Fiscal Cliff Bill Cheat Sheet: What's in the Bill

Impact

I take it all back. I've been saying for months that there was no fiscal cliff and that nobody was going to fall off and go Splatt!

Mr. Speaker, I apologize. I hiked all the way down to the bottom of this mess to find your crumpled political corpse, broken on the rocks of Tea Party intransigence. You did manage to retain that oversized phallic symbol of a gavel on Thursday afternoon – by about 30 votes and the skin of your teeth – but your political career is toast and I think you already know it. You probably ought to have thought twice about telling Senator Reid to do that anatomically impossible thing to himself.

Ladies and Gentlemen of PolicyMic: If John Boehner took us all "over the cliff" with him in an attempt to appease the apparently unappeasable Teapublican faction of his caucus, both he and they deserve whatever happens to them in both the upcoming rough-and-tumble of the 113th Congress (because you can bet that there will be no quarter offered by either Senator Reid or Representative Pelosi) and in the midterm elections of 2014.

Not only would some Democrats dearly adore getting some of their own back for all the past nastiness endured in the 111th and 112th Congresses but there is also a whole lot of the nation's business that has gone unattended-to while the obstructionists were doing their thing. Whether we are Democrats, Republicans, liberals, conservatives, libertarians, no labels, or anything else, we can agree that Congressional constipation has gone on quite long enough.

With that in mind, let's look at what the American Taxpayer Relief Act, finally agreed to and voted on by both houses includes and omits, and what expires:

— Permanent extension of the middle class tax cuts (the Bush tax cuts)

— Permanent Alternative Minimum Tax

— Return to Clinton era rates for singles making $400k+ and couples making $450k+

— Tax benefit reductions (i.e. elimination of itemized deductions) for singles making $250k+ and couples making $300k+

— Extension of tax cuts for working families, such as Child Tax Credit and some others

— Extension of long-term unemployment benefits

— Extension of business incentives: renewable energy, R&E, etc.
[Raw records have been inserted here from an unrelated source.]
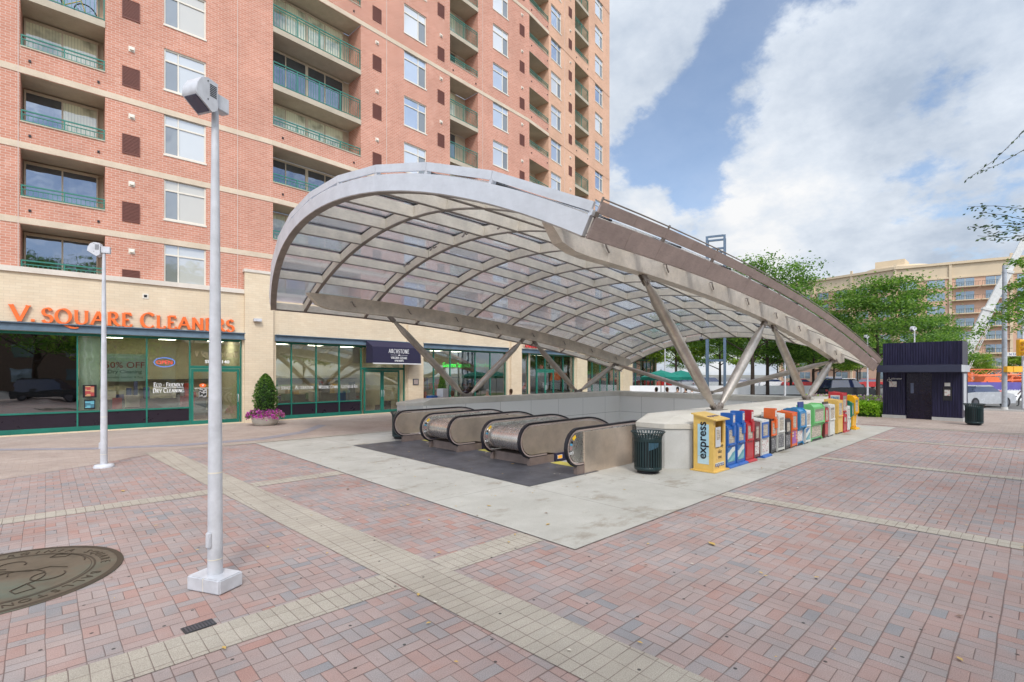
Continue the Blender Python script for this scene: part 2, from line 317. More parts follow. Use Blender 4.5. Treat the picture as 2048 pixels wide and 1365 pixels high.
# ------------------------------------------------------------------ helpers: meshes
class MB:
    def __init__(s): s.v = []; s.f = []; s.mi = []; s.sm = []
    def add(s, vs, fs, mi=0, smooth=False):
        o = len(s.v); s.v += [tuple(v) for v in vs]
        for f in fs: s.f.append([i + o for i in f]); s.mi.append(mi); s.sm.append(smooth)
    def box(s, x0, x1, y0, y1, z0, z1, mi=0):
        s.add([(x0, y0, z0), (x1, y0, z0), (x1, y1, z0), (x0, y1, z0), (x0, y0, z1), (x1, y0, z1), (x1, y1, z1), (x0, y1, z1)],
              [(0, 3, 2, 1), (4, 5, 6, 7), (0, 1, 5, 4), (1, 2, 6, 5), (2, 3, 7, 6), (3, 0, 4, 7)], mi)
    def quad(s, a, b, c, d, mi=0): s.add([a, b, c, d], [(0, 1, 2, 3)], mi)
    def prism(s, poly, axis, a0, a1, mi=0, smooth=False):
        """poly: 2D points; axis 0/1/2 is the extrusion axis; the others are filled in order"""
        def P(p, a):
            return (a, p[0], p[1]) if axis == 0 else (p[0], a, p[1]) if axis == 1 else (p[0], p[1], a)
        n = len(poly); vs = [P(p, a0) for p in poly] + [P(p, a1) for p in poly]
        s.add(vs, [tuple(range(n)), tuple(range(2 * n - 1, n - 1, -1))], mi)
        s.add(vs, [(i, i + n, (i + 1) % n + n, (i + 1) % n) for i in range(n)], mi, smooth)
    def tube(s, pts, r, n=8, mi=0, caps=True):
        pts = [Vector(p) for p in pts]; rs = r if isinstance(r, (list, tuple)) else [r] * len(pts)
        o = []; up = None
        for i, p in enumerate(pts):
            d = (pts[min(i + 1, len(pts) - 1)] - pts[max(i - 1, 0)])
            d = d.normalized() if d.length > 1e-9 else Vector((0, 0, 1))
            if up is None: up = Vector((0, 0, 1)) if abs(d.z) < 0.9 else Vector((1, 0, 0))
            a = d.cross(up).normalized(); b = a.cross(d).normalized(); up = b
            for k in range(n):
                t = 2 * math.pi * k / n; o.append(p + (a * math.cos(t) + b * math.sin(t)) * rs[i])
        fs = [(i * n + k, i * n + (k + 1) % n, (i + 1) * n + (k + 1) % n, (i + 1) * n + k) for i in range(len(pts) - 1) for k in range(n)]
        s.add(o, fs, mi, True)
        if caps: s.add(o, [tuple(range(n))[::-1], tuple(range((len(pts) - 1) * n, len(pts) * n))], mi)
    def lathe(s, prof, cx=0, cy=0, n=24, mi=0, smooth=True, cap=True):
        vs = [(cx + r * math.cos(2 * math.pi * k / n), cy + r * math.sin(2 * math.pi * k / n), z) for r, z in prof for k in range(n)]
        fs = [(i * n + k, i * n + (k + 1) % n, (i + 1) * n + (k + 1) % n, (i + 1) * n + k) for i in range(len(prof) - 1) for k in range(n)]
        s.add(vs, fs, mi, smooth)
        if cap: s.add(vs, [tuple(range(n))[::-1], tuple(range((len(prof) - 1) * n, len(prof) * n))], mi)
    def sweep(s, pts, lat, nrm, w, h0, h1, mi=0):
        """rectangle w wide (along lat), from h0 to h1 along nrm, swept along pts"""
        o = []
        for p, l, q, ww, a, b in zip(pts, lat, nrm, w if isinstance(w, list) else [w] * len(pts), h0 if isinstance(h0, list) else [h0] * len(pts), h1 if isinstance(h1, list) else [h1] * len(pts)):
            p = Vector(p); o += [p - l * ww / 2 + q * a, p + l * ww / 2 + q * a, p + l * ww / 2 + q * b, p - l * ww / 2 + q * b]
        fs = [(i * 4 + k, i * 4 + (k + 1) % 4, i * 4 + 4 + (k + 1) % 4, i * 4 + 4 + k) for i in range(len(pts) - 1) for k in range(4)]
        e = (len(pts) - 1) * 4; s.add(o, fs + [(3, 2, 1, 0), (e, e + 1, e + 2, e + 3)], mi)
    def xf(s, m):
        s.v = [tuple(m @ Vector(v)) for v in s.v]; return s
    def build(s, name, mats, parent=None, loc=None, rz=0, bevel=0, rot=None):
        me = bpy.data.meshes.new(name); me.from_pydata(s.v, [], s.f)
        mats = mats if isinstance(mats, (list, tuple)) else [mats]
        for m in mats: me.materials.append(m)
        me.polygons.foreach_set('material_index', s.mi); me.polygons.foreach_set('use_smooth', s.sm)
        bm = bmesh.new(); bm.from_mesh(me); bmesh.ops.recalc_face_normals(bm, faces=bm.faces) if len(bm.faces) < 60000 else None
        if bevel:
            bmesh.ops.remove_doubles(bm, verts=bm.verts, dist=1e-5)
            es = [e for e in bm.edges if len(e.link_faces) == 2 and e.calc_face_angle(0) > 0.6]
            bmesh.ops.bevel(bm, geom=es, offset=bevel, segments=2, affect='EDGES', clamp_overlap=True)
        bm.to_mesh(me); bm.free(); me.update()
        o = bpy.data.objects.new(name, me); COL.objects.link(o)
        if parent: o.parent = parent
        if loc: o.location = loc
        o.rotation_euler = rot if rot else (0, 0, rz)
        return o

def tag(o, label=None, cat=None, group=None, kind=None):
    for k, v in (('label', label), ('category', cat), ('group', group), ('kind', kind)):
        if v: o[k] = v
    return o
def thing(name, label, cat, loc=(0, 0, 0), rz=0, group=None):
    o = bpy.data.objects.new(name, None); COL.objects.link(o); o.location = loc; o.rotation_euler = (0, 0, rz); o.empty_display_size = 0.3
    return tag(o, label, cat, group)
def dup(root, loc, rz=0, label=None, group=None, scale=None):
    r = root.copy(); COL.objects.link(r); r.location = loc; r.rotation_euler = (0, 0, rz)
    if scale: r.scale = (scale,) * 3
    if label: r['label'] = label
    if group: r['group'] = group
    for ch in list(root.children):
        c = ch.copy(); COL.objects.link(c); c.parent = r
        for g in list(ch.children):
            d = g.copy(); COL.objects.link(d); d.parent = c
    return r

def text_obj(name, txt, size, mat, parent=None, loc=(0, 0, 0), rot=(0, 0, 0), ext=0.003, xs=1.0, bold=0.0, align='CENTER', sy=1.0):
    cu = bpy.data.curves.new(name, 'FONT'); cu.body = txt; cu.size = size; cu.extrude = ext; cu.align_x = align; cu.offset = bold; cu.resolution_u = 3
    o = bpy.data.objects.new(name, cu); COL.objects.link(o)
    me = bpy.data.meshes.new_from_object(o.evaluated_get(bpy.context.evaluated_depsgraph_get()))
    bpy.data.objects.remove(o); bpy.data.curves.remove(cu)
    me.materials.clear(); me.materials.append(mat); me.name = name
    o = bpy.data.objects.new(name, me); COL.objects.link(o); o.location = loc; o.rotation_euler = rot; o.scale = (xs, sy, 1)
    if parent: o.parent = parent
    return o

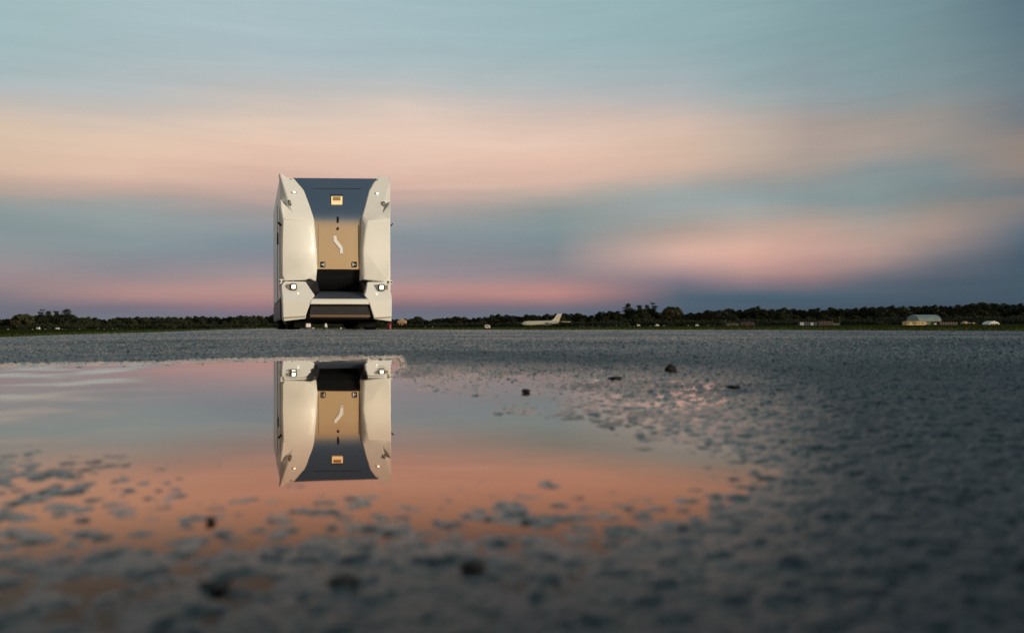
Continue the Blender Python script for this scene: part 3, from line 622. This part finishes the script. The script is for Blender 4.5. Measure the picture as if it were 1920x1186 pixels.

— Fixes the SGR to ACA (the "doc fix")

— Postpones the sequester for 2 months

— Extends the Farm Bill for 1 year

— Not included in the actual legislation: the expiration of the payroll tax holiday

Now, with some breathing room, the 113th Congress can begin to address the sequester, or the spending part of the "deal" struck during the negotiations to raise the debt ceiling in 2011. The Farm Bill will continue as it has been for another year, which also offers some room for assessment of such things as whether or not the drought in the Midwest might continue into multiple years.

One further item that will come up fairly soon on the agenda is the issue of raising the debt ceiling, yet again. Please remember that although that terrifying word "debt" is in the name of the bill, what the legislation actually does is authorize the Treasury to write the checks to pay our bills for money we have already appropriated and spent in past sessions of Congress. This is a routine item in the work of Congress: the debt ceiling was raised something like 8 times during the 8 years George W. Bush was president. It allows us to pay the bills we have already incurred. If individual senators or congresspersons have political or moral issues with this process, they see their party leadership and are routinely allowed to vote "nay," assuming their votes are not needed for passage.

Let us not allow the Teapublican faction to seize hostages again.